## WRITTEN REQUEST
Copy the listing below in full and skip every picture.

## AVAILABLE DATA

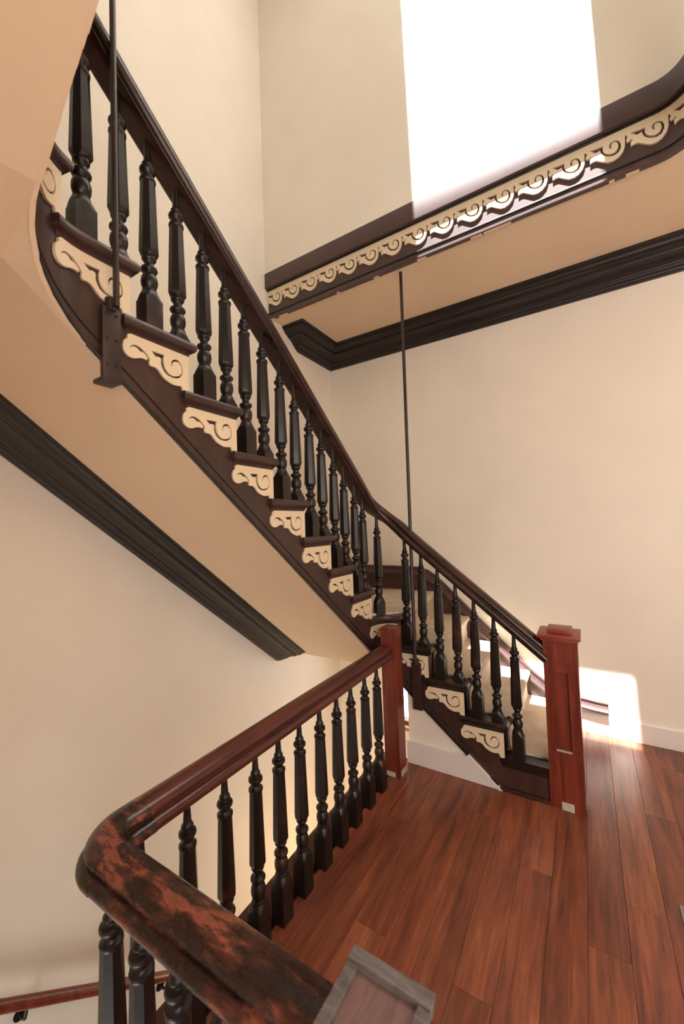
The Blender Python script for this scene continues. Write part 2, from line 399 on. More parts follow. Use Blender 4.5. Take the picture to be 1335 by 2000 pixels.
struct(obj('wall_upper', bm, M_WALL, smooth=40), 'cream upper wall above the scrolled fascia with a bright patch of sun', 'wall')
tr = thing('trim_1', 'dark brown fascia of the upper landing with a running row of cream scrolls', 'trim', (0, 0, 0)); tr['kind'] = 'structure'
def fpart(name, m, t0, t1, n0, n1, z0, z1, bev=0.0):
    q = bmesh.new(); box(q, t0, t1, n0, n1, z0, z1, bev); path_map(q, FP, FCUTS); return obj(name, q, m, tr, 35)
fpart('fascia_board', M_FASCIA, 0, FT3, 0.001, 0.043, 3.712, 3.846, 0.003)
fpart('fascia_bead', M_CROWN, 0, FT3, 0.0, 0.020, 3.700, 3.711, 0.003)
fpart('backing_board', M_FASCIA, 0, FT3, -0.03, 0.0, 3.462, 3.712)
fpart('fascia_bead', M_CROWN, 0, FT3, 0.0, 0.016, 3.494, 3.506, 0.003)
fpart('lower_strip', M_FASCIA, 0, FT3, 0.0, 0.009, 3.458, 3.494, 0.002)
bm = bmesh.new()                                       # ragged plaster line under the fascia
r2 = random.Random(3); t = 0.02
while t < FT3-0.1:
    L = r2.uniform(0.02, 0.10); h = r2.uniform(0.001, 0.004)
    fbox(bm, t, t+L, -0.02, -0.002, 3.457-h, 3.4585); t += L+r2.choice((0.0, 0.01, 0.05, 0.3, 0.5))
path_map(bm, FP, FCUTS); q = obj('plaster_edge', bm, M_SOFFIT, tr); q['kind'] = 'stuff'
SO = [(.100, 3.700), (.100, 3.663), (.112, 3.650), (.104, 3.632), (.107, 3.620), (.1205, 3.620), (.124, 3.626), (.136, 3.6205), (.123, 3.611), (.123, 3.588), (.134, 3.594), (.152, 3.592), (.178, 3.572), (.203, 3.555), (.229, 3.552), (.252, 3.560), (.272, 3.579), (.282, 3.604), (.284, 3.640), (.284, 3.700)]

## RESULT
The Blender Python script for this scene continues. Write part 2, from line 399 on. More parts follow. Use Blender 4.5. Take the picture to be 1335 by 2000 pixels.
struct(obj('wall_upper', bm, M_WALL, smooth=40), 'cream upper wall above the scrolled fascia with a bright patch of sun', 'wall')
tr = thing('trim_1', 'dark brown fascia of the upper landing with a running row of cream scrolls', 'trim', (0, 0, 0)); tr['kind'] = 'structure'
def fpart(name, m, t0, t1, n0, n1, z0, z1, bev=0.0):
    q = bmesh.new(); box(q, t0, t1, n0, n1, z0, z1, bev); path_map(q, FP, FCUTS); return obj(name, q, m, tr, 35)
fpart('fascia_board', M_FASCIA, 0, FT3, 0.001, 0.043, 3.712, 3.846, 0.003)
fpart('fascia_bead', M_CROWN, 0, FT3, 0.0, 0.020, 3.700, 3.711, 0.003)
fpart('backing_board', M_FASCIA, 0, FT3, -0.03, 0.0, 3.462, 3.712)
fpart('fascia_bead', M_CROWN, 0, FT3, 0.0, 0.016, 3.494, 3.506, 0.003)
fpart('lower_strip', M_FASCIA, 0, FT3, 0.0, 0.009, 3.458, 3.494, 0.002)
bm = bmesh.new()                                       # ragged plaster line under the fascia
r2 = random.Random(3); t = 0.02
while t < FT3-0.1:
    L = r2.uniform(0.02, 0.10); h = r2.uniform(0.001, 0.004)
    fbox(bm, t, t+L, -0.02, -0.002, 3.457-h, 3.4585); t += L+r2.choice((0.0, 0.01, 0.05, 0.3, 0.5))
path_map(bm, FP, FCUTS); q = obj('plaster_edge', bm, M_SOFFIT, tr); q['kind'] = 'stuff'
SO = [(.100, 3.700), (.100, 3.663), (.112, 3.650), (.104, 3.632), (.107, 3.620), (.1205, 3.620), (.124, 3.626), (.136, 3.6205), (.123, 3.611), (.123, 3.588), (.134, 3.594), (.152, 3.592), (.178, 3.572), (.203, 3.555), (.229, 3.552), (.252, 3.560), (.272, 3.579), (.282, 3.604), (.284, 3.640), (.284, 3.700)]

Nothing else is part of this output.